What you have to do: All the data should be repeated exactly. Any image in it is left out.

Dataset section:
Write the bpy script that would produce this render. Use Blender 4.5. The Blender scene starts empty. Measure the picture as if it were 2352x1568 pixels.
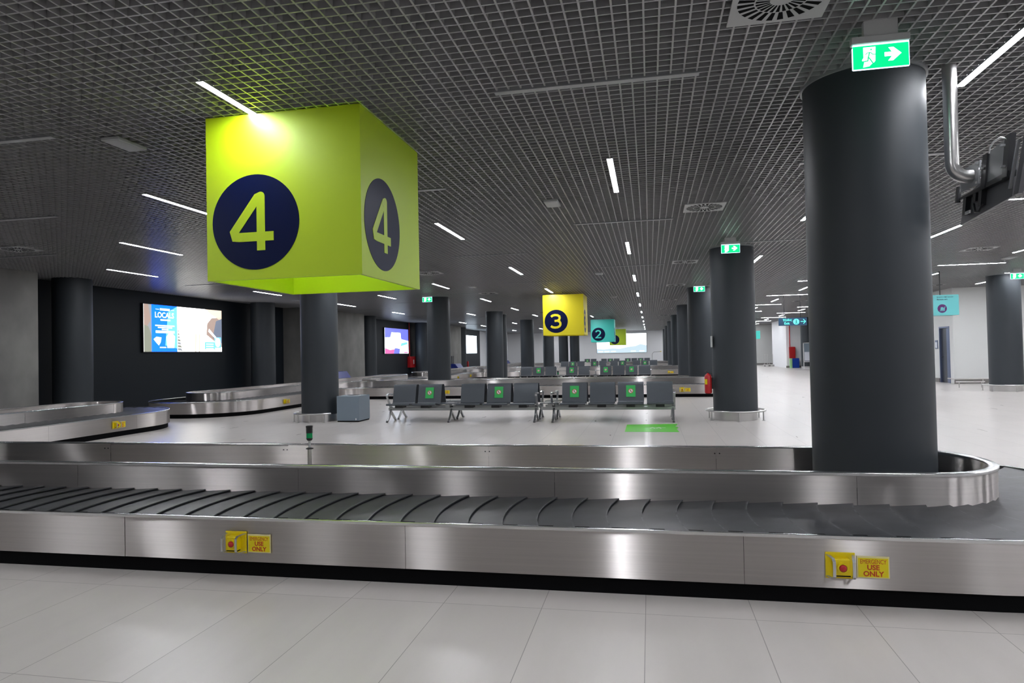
import bpy, bmesh, math, random
from mathutils import Vector, Matrix
random.seed(4)
PI = math.pi
S = bpy.context.scene
COL = S.collection

# ------------------------------------------------------------------ camera, world, exposure
cam_data = bpy.data.cameras.new('camera')
cam = bpy.data.objects.new('camera', cam_data)
COL.objects.link(cam)
PITCH, ROLL, YAW = 0.018, -0.0207, 0.1995
cp, sp = math.cos(PITCH), math.sin(PITCH)
fwd = Vector((-math.sin(YAW) * cp, math.cos(YAW) * cp, sp))
rgt = Vector((math.cos(YAW), math.sin(YAW), 0))
upv = rgt.cross(fwd)
r2 = rgt * math.cos(ROLL) + upv * math.sin(ROLL)
u2 = upv * math.cos(ROLL) - rgt * math.sin(ROLL)
cam.matrix_world = Matrix(((r2.x, u2.x, -fwd.x, 0), (r2.y, u2.y, -fwd.y, 0), (r2.z, u2.z, -fwd.z, 1.5), (0, 0, 0, 1)))
cam_data.sensor_width = 36
cam_data.lens = 1560.0 / 2352 * 36
cam_data.clip_start = 0.05
cam_data.clip_end = 300
S.camera = cam
w = bpy.data.worlds.new('world')
S.world = w
w.use_nodes = True
w.node_tree.nodes['Background'].inputs[0].default_value = (0.5, 0.55, 0.65, 1)
w.node_tree.nodes['Background'].inputs[1].default_value = 0.0
S.view_settings.view_transform = 'Standard'
S.view_settings.look = 'None'
S.view_settings.exposure = 0.0
S.view_settings.gamma = 1.0
S.view_settings.use_curve_mapping = False
LED = 142.0          # brightness of the ceiling strip lights
H = 3.68             # underside of the open-cell ceiling

# ------------------------------------------------------------------ materials
def mat(name, col, rough=0.5, metal=0.0, emit=None, es=0.0, spec=None, bump=None, noise=None, aniso=None):
    m = bpy.data.materials.new(name)
    m.use_nodes = True
    nt = m.node_tree
    b = nt.nodes['Principled BSDF']
    b.inputs['Base Color'].default_value = (*col, 1)
    b.inputs['Roughness'].default_value = rough
    b.inputs['Metallic'].default_value = metal
    if spec is not None: b.inputs['Specular IOR Level'].default_value = spec
    if emit:
        b.inputs['Emission Color'].default_value = (*emit, 1)
        b.inputs['Emission Strength'].default_value = es
    tc = None
    if bump or noise:
        tc = nt.nodes.new('ShaderNodeTexCoord')
    if noise:       # (scale vector, amount, detail) multiplies the colour a little
        mp = nt.nodes.new('ShaderNodeMapping'); mp.inputs['Scale'].default_value = noise[0]
        n = nt.nodes.new('ShaderNodeTexNoise'); n.inputs['Scale'].default_value = 1; n.inputs['Detail'].default_value = noise[2]
        r = nt.nodes.new('ShaderNodeMapRange')
        r.inputs['From Min'].default_value = 0.3; r.inputs['From Max'].default_value = 0.7
        r.inputs['To Min'].default_value = 1 - noise[1]; r.inputs['To Max'].default_value = 1 + noise[1]
        mx = nt.nodes.new('ShaderNodeVectorMath'); mx.operation = 'SCALE'; mx.inputs[0].default_value = col
        nt.links.new(tc.outputs['Object'], mp.inputs['Vector']); nt.links.new(mp.outputs[0], n.inputs['Vector'])
        nt.links.new(n.outputs[0], r.inputs['Value']); nt.links.new(r.outputs[0], mx.inputs['Scale'])
        nt.links.new(mx.outputs[0], b.inputs['Base Color'])
    if bump:        # (scale vector, strength, distance)
        mp = nt.nodes.new('ShaderNodeMapping'); mp.inputs['Scale'].default_value = bump[0]
        n = nt.nodes.new('ShaderNodeTexNoise'); n.inputs['Scale'].default_value = 1; n.inputs['Detail'].default_value = 2
        bp = nt.nodes.new('ShaderNodeBump'); bp.inputs['Strength'].default_value = bump[1]; bp.inputs['Distance'].default_value = bump[2]
        nt.links.new(tc.outputs['Object'], mp.inputs['Vector']); nt.links.new(mp.outputs[0], n.inputs['Vector'])
        nt.links.new(n.outputs[0], bp.inputs['Height']); nt.links.new(bp.outputs[0], b.inputs['Normal'])
    if aniso:
        t = nt.nodes.new('ShaderNodeTangent'); t.direction_type = 'RADIAL'; t.axis = 'Z'
        b.inputs['Anisotropic'].default_value = aniso[0]; b.inputs['Anisotropic Rotation'].default_value = aniso[1]
        nt.links.new(t.outputs[0], b.inputs['Tangent'])
    return m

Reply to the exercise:
Write the bpy script that would produce this render. Use Blender 4.5. The Blender scene starts empty. Measure the picture as if it were 2352x1568 pixels.
import bpy, bmesh, math, random
from mathutils import Vector, Matrix
random.seed(4)
PI = math.pi
S = bpy.context.scene
COL = S.collection

# ------------------------------------------------------------------ camera, world, exposure
cam_data = bpy.data.cameras.new('camera')
cam = bpy.data.objects.new('camera', cam_data)
COL.objects.link(cam)
PITCH, ROLL, YAW = 0.018, -0.0207, 0.1995
cp, sp = math.cos(PITCH), math.sin(PITCH)
fwd = Vector((-math.sin(YAW) * cp, math.cos(YAW) * cp, sp))
rgt = Vector((math.cos(YAW), math.sin(YAW), 0))
upv = rgt.cross(fwd)
r2 = rgt * math.cos(ROLL) + upv * math.sin(ROLL)
u2 = upv * math.cos(ROLL) - rgt * math.sin(ROLL)
cam.matrix_world = Matrix(((r2.x, u2.x, -fwd.x, 0), (r2.y, u2.y, -fwd.y, 0), (r2.z, u2.z, -fwd.z, 1.5), (0, 0, 0, 1)))
cam_data.sensor_width = 36
cam_data.lens = 1560.0 / 2352 * 36
cam_data.clip_start = 0.05
cam_data.clip_end = 300
S.camera = cam
w = bpy.data.worlds.new('world')
S.world = w
w.use_nodes = True
w.node_tree.nodes['Background'].inputs[0].default_value = (0.5, 0.55, 0.65, 1)
w.node_tree.nodes['Background'].inputs[1].default_value = 0.0
S.view_settings.view_transform = 'Standard'
S.view_settings.look = 'None'
S.view_settings.exposure = 0.0
S.view_settings.gamma = 1.0
S.view_settings.use_curve_mapping = False
LED = 142.0          # brightness of the ceiling strip lights
H = 3.68             # underside of the open-cell ceiling

# ------------------------------------------------------------------ materials
def mat(name, col, rough=0.5, metal=0.0, emit=None, es=0.0, spec=None, bump=None, noise=None, aniso=None):
    m = bpy.data.materials.new(name)
    m.use_nodes = True
    nt = m.node_tree
    b = nt.nodes['Principled BSDF']
    b.inputs['Base Color'].default_value = (*col, 1)
    b.inputs['Roughness'].default_value = rough
    b.inputs['Metallic'].default_value = metal
    if spec is not None: b.inputs['Specular IOR Level'].default_value = spec
    if emit:
        b.inputs['Emission Color'].default_value = (*emit, 1)
        b.inputs['Emission Strength'].default_value = es
    tc = None
    if bump or noise:
        tc = nt.nodes.new('ShaderNodeTexCoord')
    if noise:       # (scale vector, amount, detail) multiplies the colour a little
        mp = nt.nodes.new('ShaderNodeMapping'); mp.inputs['Scale'].default_value = noise[0]
        n = nt.nodes.new('ShaderNodeTexNoise'); n.inputs['Scale'].default_value = 1; n.inputs['Detail'].default_value = noise[2]
        r = nt.nodes.new('ShaderNodeMapRange')
        r.inputs['From Min'].default_value = 0.3; r.inputs['From Max'].default_value = 0.7
        r.inputs['To Min'].default_value = 1 - noise[1]; r.inputs['To Max'].default_value = 1 + noise[1]
        mx = nt.nodes.new('ShaderNodeVectorMath'); mx.operation = 'SCALE'; mx.inputs[0].default_value = col
        nt.links.new(tc.outputs['Object'], mp.inputs['Vector']); nt.links.new(mp.outputs[0], n.inputs['Vector'])
        nt.links.new(n.outputs[0], r.inputs['Value']); nt.links.new(r.outputs[0], mx.inputs['Scale'])
        nt.links.new(mx.outputs[0], b.inputs['Base Color'])
    if bump:        # (scale vector, strength, distance)
        mp = nt.nodes.new('ShaderNodeMapping'); mp.inputs['Scale'].default_value = bump[0]
        n = nt.nodes.new('ShaderNodeTexNoise'); n.inputs['Scale'].default_value = 1; n.inputs['Detail'].default_value = 2
        bp = nt.nodes.new('ShaderNodeBump'); bp.inputs['Strength'].default_value = bump[1]; bp.inputs['Distance'].default_value = bump[2]
        nt.links.new(tc.outputs['Object'], mp.inputs['Vector']); nt.links.new(mp.outputs[0], n.inputs['Vector'])
        nt.links.new(n.outputs[0], bp.inputs['Height']); nt.links.new(bp.outputs[0], b.inputs['Normal'])
    if aniso:
        t = nt.nodes.new('ShaderNodeTangent'); t.direction_type = 'RADIAL'; t.axis = 'Z'
        b.inputs['Anisotropic'].default_value = aniso[0]; b.inputs['Anisotropic Rotation'].default_value = aniso[1]
        nt.links.new(t.outputs[0], b.inputs['Tangent'])
    return m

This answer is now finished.